IDH   23901
INSTITUTO DE HUMANIDADES
Unidad Ejecutora - UE
capítulos de libros
Título:
Brazil: Expanding Access Through Private Institutions
Autor/es:
SALTO, DANTE J.
Libro:
International perspectives in higher education: Balancing access, equity, and cost
Editorial:
Harvard Education Press
Referencias:
Lugar: Cambridge; Año: 2019; p. 149 - 168
Resumen:
Brazil, the largest economy in Latin America and the ninth worldwide, also exhibits a prominent higher education system. Enrollment figures place the South American country within the top largest higher education systems worldwide, just after China, India, and the United States. Even though its higher education system is relatively new (the first university was established in the 1930s), Brazil is catching up with its regional neighbors regarding enrollment rates. Its gross enrollment rates had swiftly boosted from 16 percent in 1999 to 49 percent in 2014. The bulk of that demand has been funneled through private expansion.

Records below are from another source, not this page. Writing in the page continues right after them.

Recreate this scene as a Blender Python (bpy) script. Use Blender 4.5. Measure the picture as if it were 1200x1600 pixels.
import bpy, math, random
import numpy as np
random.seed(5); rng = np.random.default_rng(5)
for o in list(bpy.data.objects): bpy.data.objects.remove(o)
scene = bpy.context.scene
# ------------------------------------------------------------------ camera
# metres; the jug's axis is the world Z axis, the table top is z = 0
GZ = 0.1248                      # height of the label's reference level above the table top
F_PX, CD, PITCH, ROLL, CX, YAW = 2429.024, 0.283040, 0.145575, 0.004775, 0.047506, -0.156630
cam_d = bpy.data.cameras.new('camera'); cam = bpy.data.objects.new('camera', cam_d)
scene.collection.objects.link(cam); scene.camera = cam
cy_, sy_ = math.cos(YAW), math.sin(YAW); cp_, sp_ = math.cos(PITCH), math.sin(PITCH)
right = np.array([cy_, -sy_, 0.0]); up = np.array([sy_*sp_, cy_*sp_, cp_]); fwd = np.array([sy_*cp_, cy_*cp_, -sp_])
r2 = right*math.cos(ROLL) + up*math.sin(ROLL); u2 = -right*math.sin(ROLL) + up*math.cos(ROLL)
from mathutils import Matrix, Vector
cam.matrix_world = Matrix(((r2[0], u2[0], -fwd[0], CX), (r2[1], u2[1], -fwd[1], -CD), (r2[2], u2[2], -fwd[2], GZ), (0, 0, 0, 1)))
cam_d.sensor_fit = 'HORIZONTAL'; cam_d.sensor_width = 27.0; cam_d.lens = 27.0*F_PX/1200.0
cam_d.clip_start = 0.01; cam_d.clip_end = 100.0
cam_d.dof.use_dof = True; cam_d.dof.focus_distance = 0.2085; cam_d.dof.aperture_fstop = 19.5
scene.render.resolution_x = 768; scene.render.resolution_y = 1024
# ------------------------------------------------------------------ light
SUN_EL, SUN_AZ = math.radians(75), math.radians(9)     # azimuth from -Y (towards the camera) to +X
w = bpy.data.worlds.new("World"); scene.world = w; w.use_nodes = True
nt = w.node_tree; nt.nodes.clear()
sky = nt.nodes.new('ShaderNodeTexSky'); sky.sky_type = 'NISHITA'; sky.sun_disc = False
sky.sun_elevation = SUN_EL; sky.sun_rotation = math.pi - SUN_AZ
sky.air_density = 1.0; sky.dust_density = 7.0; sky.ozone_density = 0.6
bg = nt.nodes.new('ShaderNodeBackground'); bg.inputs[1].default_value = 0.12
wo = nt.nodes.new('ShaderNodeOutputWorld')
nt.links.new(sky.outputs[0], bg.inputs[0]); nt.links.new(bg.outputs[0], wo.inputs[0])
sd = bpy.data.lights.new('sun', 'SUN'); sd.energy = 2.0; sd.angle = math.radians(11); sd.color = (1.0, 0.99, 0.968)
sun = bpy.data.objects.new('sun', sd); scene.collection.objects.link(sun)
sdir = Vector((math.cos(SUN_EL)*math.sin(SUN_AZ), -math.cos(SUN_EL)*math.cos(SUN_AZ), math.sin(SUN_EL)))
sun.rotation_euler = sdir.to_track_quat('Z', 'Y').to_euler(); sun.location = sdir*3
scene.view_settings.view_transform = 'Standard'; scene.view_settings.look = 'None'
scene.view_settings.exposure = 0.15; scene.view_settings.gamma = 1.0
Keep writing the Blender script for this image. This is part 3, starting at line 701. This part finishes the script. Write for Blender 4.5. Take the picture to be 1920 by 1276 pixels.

While in many countries worldwide, the private sector has expanded despite an aggressive public policy against it, governmental policy in Brazil has incentivized enrollment of needy students in private institutions through a variety of policy tools. Those schemes include scholarships and loans for students and tax-exemption benefits to nonprofit and for-profit providers that enroll students in need. The tuition-free public sector largely remains dedicated to an elite, raising issues of inequality. Striking as it may seem for a developing economy and a new democracy, public policy toward private higher education has been consistent across the political spectrum. Both major parties have supported and promoted the expansion of the higher education system through the private sector, including the usually controversial for-profit sector.